## Raw data
——————————

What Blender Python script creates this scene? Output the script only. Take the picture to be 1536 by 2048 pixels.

——————————

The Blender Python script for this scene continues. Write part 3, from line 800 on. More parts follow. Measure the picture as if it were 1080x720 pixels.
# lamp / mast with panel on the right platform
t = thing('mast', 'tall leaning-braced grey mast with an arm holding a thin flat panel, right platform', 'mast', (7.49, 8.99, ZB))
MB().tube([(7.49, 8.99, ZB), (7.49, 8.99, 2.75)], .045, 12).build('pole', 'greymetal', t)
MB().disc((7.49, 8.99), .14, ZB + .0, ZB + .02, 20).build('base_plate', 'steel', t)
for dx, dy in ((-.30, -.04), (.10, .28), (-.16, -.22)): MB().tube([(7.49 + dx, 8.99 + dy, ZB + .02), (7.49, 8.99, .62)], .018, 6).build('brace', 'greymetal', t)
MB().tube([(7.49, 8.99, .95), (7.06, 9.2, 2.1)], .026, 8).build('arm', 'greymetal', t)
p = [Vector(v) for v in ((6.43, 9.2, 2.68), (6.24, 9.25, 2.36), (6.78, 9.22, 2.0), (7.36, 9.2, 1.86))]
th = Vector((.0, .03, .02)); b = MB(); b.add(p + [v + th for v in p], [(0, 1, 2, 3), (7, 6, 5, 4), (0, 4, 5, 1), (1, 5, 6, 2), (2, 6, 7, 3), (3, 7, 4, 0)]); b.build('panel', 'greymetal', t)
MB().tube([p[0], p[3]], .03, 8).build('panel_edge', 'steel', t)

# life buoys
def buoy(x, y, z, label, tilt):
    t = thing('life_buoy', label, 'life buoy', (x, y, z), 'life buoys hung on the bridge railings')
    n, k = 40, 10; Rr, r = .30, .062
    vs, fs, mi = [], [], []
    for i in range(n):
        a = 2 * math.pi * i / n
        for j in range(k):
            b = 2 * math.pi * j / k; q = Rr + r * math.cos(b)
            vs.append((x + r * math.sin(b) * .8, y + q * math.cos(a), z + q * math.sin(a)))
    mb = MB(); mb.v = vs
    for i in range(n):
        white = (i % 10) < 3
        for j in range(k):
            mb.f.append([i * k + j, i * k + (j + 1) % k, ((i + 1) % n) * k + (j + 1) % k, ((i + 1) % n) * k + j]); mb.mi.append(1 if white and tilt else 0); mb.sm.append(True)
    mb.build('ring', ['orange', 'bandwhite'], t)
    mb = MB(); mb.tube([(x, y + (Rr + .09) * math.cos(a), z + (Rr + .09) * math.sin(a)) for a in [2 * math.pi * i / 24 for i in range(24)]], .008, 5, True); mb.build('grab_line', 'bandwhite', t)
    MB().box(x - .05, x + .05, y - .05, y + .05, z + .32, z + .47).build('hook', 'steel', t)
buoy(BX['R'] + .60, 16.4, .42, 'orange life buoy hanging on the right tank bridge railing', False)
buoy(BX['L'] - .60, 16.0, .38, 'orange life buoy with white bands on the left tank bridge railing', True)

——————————

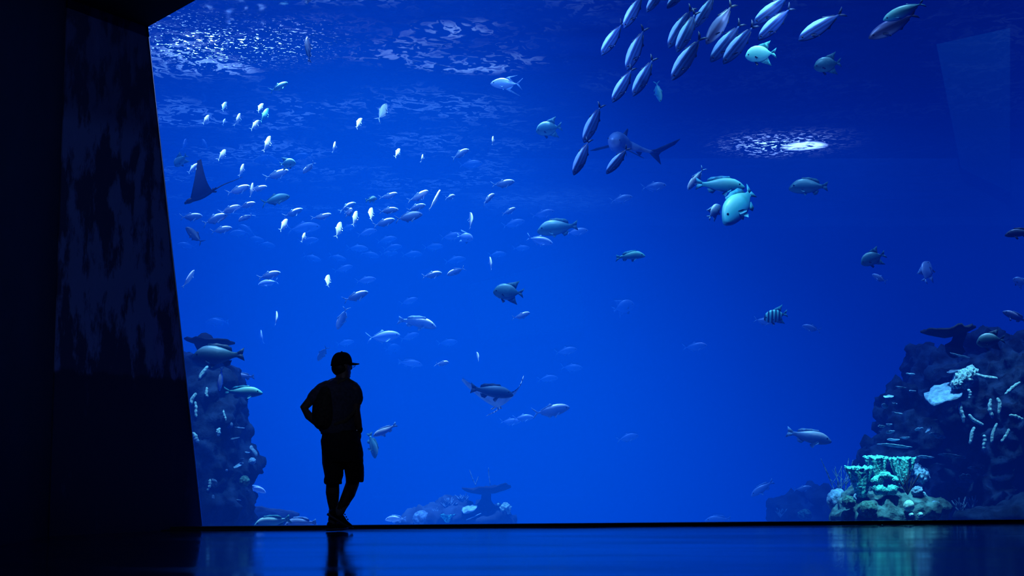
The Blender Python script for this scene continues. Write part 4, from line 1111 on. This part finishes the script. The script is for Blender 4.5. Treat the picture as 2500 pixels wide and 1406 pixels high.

——————————

## Stated problem
In the entries above, how many lines hold the word "Write"? State the number and nothing else.

## Task output
2